Senior Lorraine Guerra recently received a $2,000 grant to purchase plays and works by and about people of color and will hold her first staged readings in the Memorial Union 193 degrees coffee house.
Guerra pursued and earned this grant from the Dean of Libraries, having noticed a lack of diversity in the plays and playwrights available to the University of Rhode Island’s script library available for theatre students.
The entirety of playwright of color, Nilo Cruz’s play “Anna in the Tropics,” will be read on Tuesday, Dec. 10 at 7 p.m.
Cruz became the first ever Latino to be honored with the Pulitzer Prize for Drama in 2003 for “Anna in the Tropics,” which is about a Cuban American family in 1929 Tampa, Florida.
For Stage Manager and senior Gavin DiFranco, it will be his first time doing location theatre, which is a performance or reading in a place that is not a theatrical setting.
“It’s different because there’s no lights or sound cues but you still have to worry about managing the space, getting schedules out to people,” DiFranco explained. “There’s still plenty of work for a manager to do even though there’s definitely not as much. It will be an interesting experience.”
Guerra picked this play to be the first for her series of staged readings of the around 200 works she and a group of students, called Our Voices, decided to buy with her advisor with the grant money.
“It’s just a story that I had never heard and that I had learned a lot from,” Guerra said of the play. “To hear it from another perspective of a marginalized group that I wasn’t aware of is important to me and that’s why I wanted to bring it to URI because it shines a light on Cuban Americans and what their journey is like in America.”
Senior Arturo Puentes will be reading the part of Juan Julian, the new lector hired to read to the family of Santiago during their long days of rolling cigars by hand in his factory. Juan Julian chooses to read Tolstoy’s “Anna Karenina” to the family, giving the play the title, “Anna in the Tropics” and the characters find their lives starting to intertwine with those of Tolstoy’s books.
“I really admire Lorraine’s vision in order to bring awareness that we lack diverse plays and diverse playwrights in the department,” Puentes said. “I feel like doing a play that raises awareness to the different type of diverse plays from minority playwrights will enhance a lot of people’s perspectives about what we can do.”
That is exactly what Guerra hopes to do with these readings and with the plays and works she has purchased. She doesn’t want to just challenge people to read more plays and works by and about playwrights of color or give students of color the chance to act out stories written for and about them, but to challenge the theatre department itself to expand their curriculum to include these works and playwrights.

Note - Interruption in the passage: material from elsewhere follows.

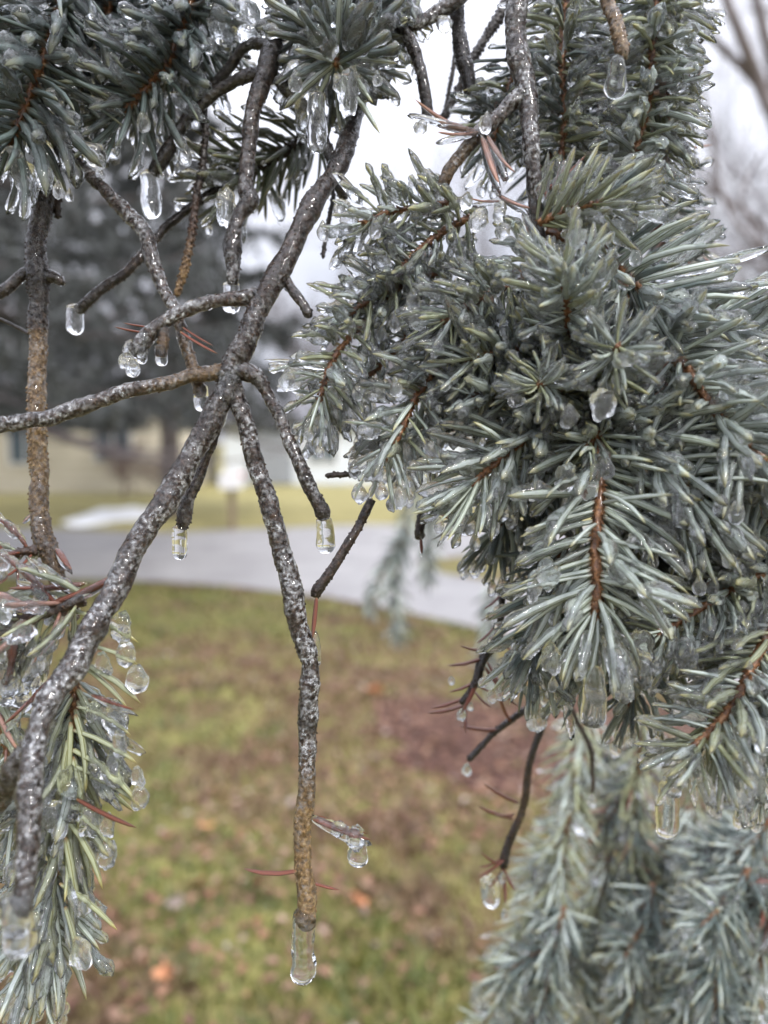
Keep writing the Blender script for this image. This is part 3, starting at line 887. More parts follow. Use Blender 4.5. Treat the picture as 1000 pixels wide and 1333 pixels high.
def house(loc, W, D, H, rise, wall, windows, doors, label, ang=0):
    h = empty('house', Vector(loc), label, 'house'); h.rotation_euler = (0, 0, ang)
    boxobj('wall', (0, W, 0, D, 0, H), wall, h)
    bm = bmesh.new(); e = 0.45
    ys = (-e, D/2, D+e)
    v = [bm.verts.new(c) for c in ((-e, -e, H-.02), (W+e, -e, H-.02), (W+e, D/2, H+rise), (-e, D/2, H+rise), (-e, D+e, H-.02), (W+e, D+e, H-.02),
                                   (-e, -e, H-.16), (W+e, -e, H-.16), (-e, D+e, H-.16), (W+e, D+e, H-.16))]
    for f in ((0, 1, 2, 3), (3, 2, 5, 4), (6, 7, 1, 0), (8, 4, 5, 9), (6, 0, 3, 4, 8), (7, 9, 5, 2, 1), (6, 8, 9, 7)): bm.faces.new([v[k] for k in f])
    rf = bmobj('roof', bm, M['roof'], h)
    boxobj('chimney', (W*.62, W*.62+.6, D/2-.3, D/2+.3, H+rise*.6, H+rise+.8), wall, rf)
    for (x0, x1, z0, z1) in windows:
        wd = boxobj('window', (x0, x1, -.03, .05, z0, z1), M['pane'], h)
        bm = bmesh.new(); f = .08
        box(bm, x0-f, x0, -.06, .04, z0-f, z1+f); box(bm, x1, x1+f, -.06, .04, z0-f, z1+f)
        box(bm, x0, x1, -.06, .04, z1, z1+f); box(bm, x0, x1, -.06, .04, z0-f, z0)
        box(bm, (x0+x1)/2-.03, (x0+x1)/2+.03, -.05, -.031, z0, z1)
        bmobj('frame', bm, M['trim'], wd)
    for (x0, x1, z1) in doors:
        dd = boxobj('door', (x0, x1, -.05, .04, 0.05, z1), M['door'], h)
        boxobj('handle', (x1-.14, x1-.09, -.10, -.051, 1.0, 1.12), M['trim'], dd)
    return h
house((-17.0, 22.5, 0), 10.6, 7, 3.1, 1.6, M['cream'], [(1.2, 2.8, 1.0, 2.3), (6.1, 7.0, 0.9, 2.4), (8.6, 9.6, 1.0, 2.2)], [(4.4, 5.4, 2.1)],
      'single storey cream house beyond the road at the left, blurred')
house((-5.6, 27.0, 0), 11.5, 8, 2.3, 1.3, M['white_siding'], [(3.0, 3.9, .8, 1.7), (6.0, 7.2, .8, 1.7)], [(0.8, 2.4, 1.9)],
      'low pale blue white house with grey roof beyond the road near the middle, blurred')
# mailbox
mb = G(303, 690)
t_ = empty('mailbox', mb, 'white mailbox on a thin post standing on the verge across the road', 'mailbox')
M['post'] = simple('weathered_post', [(0.3, (0.16, 0.12, 0.08)), (0.7, (0.25, 0.19, 0.13))], 12, 0.9, 0.005)
boxobj('post', (-.05, .05, -.05, .05, 0, .72), M['post'], t_)
bm = bmesh.new(); ns = 12; prof = [(-.17, 0), (.17, 0)]+[(.17*math.cos(math.pi*k/ns), .16+.17*math.sin(math.pi*k/ns)) for k in range(ns+1)]
va = [bm.verts.new((x, -.26, .721+z)) for x, z in prof]; vb = [bm.verts.new((x, .26, .721+z)) for x, z in prof]
n_ = len(prof)
for k in range(n_): bm.faces.new((va[k], va[(k+1) % n_], vb[(k+1) % n_], vb[k]))
bm.faces.new(va); bm.faces.new(vb[::-1])
bx = bmobj('box', bm, M['trim'], t_)
M['flag'] = simple('red_flag', [(0.3, (0.5, 0.03, 0.02)), (0.7, (0.6, 0.05, 0.03))], 4, 0.5)
boxobj('flag', (.172, .182, -.1, .1, .9, 1.0), M['flag'], t_)

# ================================================================== BACKGROUND TREES
M['far_bark'] = simple('far_bark', [(0.3, (0.10, 0.085, 0.085)), (0.7, (0.22, 0.19, 0.19))], 6, 0.9, 0.02)
M['icy_twig'] = simple('icy_twig', [(0.3, (0.22, 0.22, 0.25)), (0.7, (0.42, 0.43, 0.47))], 6, 0.25)
M['shrub_bark'] = simple('shrub_twig', [(0.3, (0.13, 0.08, 0.07)), (0.7, (0.26, 0.18, 0.16))], 9, 0.9)
def bare_tree(base, height, seed, label, mat, name='bare_tree', levels=5, spread=0.55, r0=None, ns=5, cat='tree', first=None, kids=3, droop=0.0):
    rs = random.Random(seed)
    tr = empty(name, base, label, cat)
    trunkV, trunkF, V, F = [], [], [], []
    def seg(VV, FF, a, b, ra, rb):
        d = (b-a).normalized(); u = d.orthogonal().normalized(); v = d.cross(u); q = len(VV)
        for (c, r) in ((a, ra), (b, rb)):
            for k in range(ns):
                an = 2*math.pi*k/ns; VV.append(tuple(c+u*math.cos(an)*r+v*math.sin(an)*r))
        for k in range(ns):
            k2 = (k+1) % ns; FF.append((q+k, q+k2, q+ns+k2, q+ns+k))
    def grow(p, d, ln, r, lv):
        VV, FF = (trunkV, trunkF) if lv == 0 else (V, F)
        steps = 4; q = p
        for s in range(steps):
            d2 = (d+Vector((rs.gauss(0, .13), rs.gauss(0, .13), rs.gauss(0, .09)-droop*lv))).normalized()
            e = q+d2*ln/steps
            seg(VV, FF, q, e, r*(1-.5*s/steps), r*(1-.5*(s+1)/steps))
            q = e; d = d2
            if lv < levels and (s >= 1 or lv > 0):
                for _ in range(1 if lv else kids-1):
                    if rs.random() < .85:
                        ax = Vector((rs.gauss(0, 1), rs.gauss(0, 1), rs.gauss(0, .6))).normalized()
                        nd = (d+ax*spread*1.5).normalized()
                        grow(q, nd, ln*rs.uniform(.5, .75), r*(1-.5*s/steps)*.55, lv+1)
        if lv < levels:
            for _ in range(2):
                nd = (d+Vector((rs.gauss(0, 1), rs.gauss(0, 1), rs.gauss(.2, .5)))*spread).normalized()
                grow(q, nd, ln*rs.uniform(.6, .8), r*.5, lv+1)
    grow(Vector((0, 0, -0.05)), first or Vector((0, 0, 1)), height*.36, r0 or height*.022, 0)
    obj('trunk', mesh_np('trunk', trunkV, trunkF, mat), tr)
    tag(obj('crown', mesh_np('crown', V, F, mat), tr), kind='stuff')
    return tr
bare_tree(Vector((-3.4, 36, 0)), 11, 3, 'bare grey tree behind the white house roof', M['far_bark'], levels=4)
bare_tree(Vector((-9.0, 40, 0)), 13, 5, 'tall bare tree rising between the two houses', M['far_bark'], levels=4)
bare_tree(Vector((1.5, 44, 0)), 13, 8, 'bare tree behind the right end of the white house', M['far_bark'], levels=4)
bare_tree(Vector((-15, 38, 0)), 12, 12, 'bare tree showing above the cream house', M['far_bark'], levels=4)
bare_tree(Vector((7.5, 30, 0)), 12, 19, 'tall bare tree with fine twigs against the sky behind the needles', M['far_bark'], levels=4)
bare_tree(Vector((14.5, 34, 0)), 14, 23, 'bare tree far right with thin upright branches', M['far_bark'], levels=4)
bare_tree(Vector((-7.0, 20.6, 0)), 2.3, 31, 'round leafless brown shrub in front of the cream house', M['shrub_bark'], name='bare_shrub', levels=4, spread=.8, cat='shrub', r0=.05, kids=4)
bare_tree(Vector((-5.9, 21.2, 0)), 2.0, 37, 'smaller leafless shrub right of the round brown one', M['shrub_bark'], name='bare_shrub', levels=4, spread=.8, cat='shrub', r0=.05, kids=4)
# nearer bare tree at the right edge: its limbs cross the sky
nb_ = bare_tree(Vector((2.95, 4.1, 0)), 6.5, 41, 'nearby bare tree whose dark limbs cross the white sky at the right edge', M['far_bark'], levels=3, r0=.09, spread=.4, first=Vector((.05, 0, 1)))
for lp in ([(1180, 560, 4.1, 16), (1090, 330, 4.1, 14), (1025, 190, 4.0, 12), (988, 110, 4.0, 9), (962, 40, 3.9, 7), (925, -60, 3.9, 6)], [(1020, 175, 4.0, 9), (1004, 90, 4.0, 7), (984, 0, 3.9, 6), (974, -60, 3.9, 5)],
           [(985, 110, 4.0, 6), (940, 60, 4.0, 5), (905, 30, 4.0, 4)], [(1100, 350, 4.1, 6), (1000, 330, 4.1, 4), (940, 250, 4.1, 3), (918, 120, 4.1, 2.5), (915, -20, 4.1, 2)],
           [(1060, 520, 4.2, 5), (985, 420, 4.2, 3), (930, 330, 4.2, 2.5), (925, 180, 4.2, 2)], [(1000, 330, 4.1, 3), (965, 260, 4.1, 2.5), (990, 200, 4.1, 2)]):
    C = catmull([(*P(x, y, d), r_*d/FPX) for x, y, d, r_ in lp], .05)
    me, _ = tube_mesh('limb', C[:, :3]+np.stack([vnoise(C[:, :3], 3, k) for k in (1, 2, 3)], 1)*.02, C[:, 3], 8, M['far_bark'], origin=(2.95, 4.1, 0)); obj('limb', me, nb_)

bare_tree(Vector((6.6, 13.5, 0)), 11, 77, 'bare tree with a fine lattice of pale icy twigs at middle distance on the right', M['icy_twig'], levels=5, r0=.09)
bare_tree(Vector((2.0, 19, 0)), 11, 78, 'bare tree whose thin twigs show through the gaps at the top centre', M['far_bark'], levels=4, r0=.08)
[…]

Guerra has seen in her past few years that there is strong representation of white playwrights and their works in the curriculum, despite the fact that theatre is international and made for and done by many diverse groups of people.
“I think that representation is very important because there’s plenty of people of color who want to act, who want to be in theatre, who want to direct, who want to do all these things and we deserve to have a voice and be a part of these places,” Guerra said. “But, when you look around and see a department of people who do not look like you, it can definitely diminish you or make you feel like you don’t belong when you do.”
Guerra plans to continue to do these staged readings monthly with the plays and works she purchased.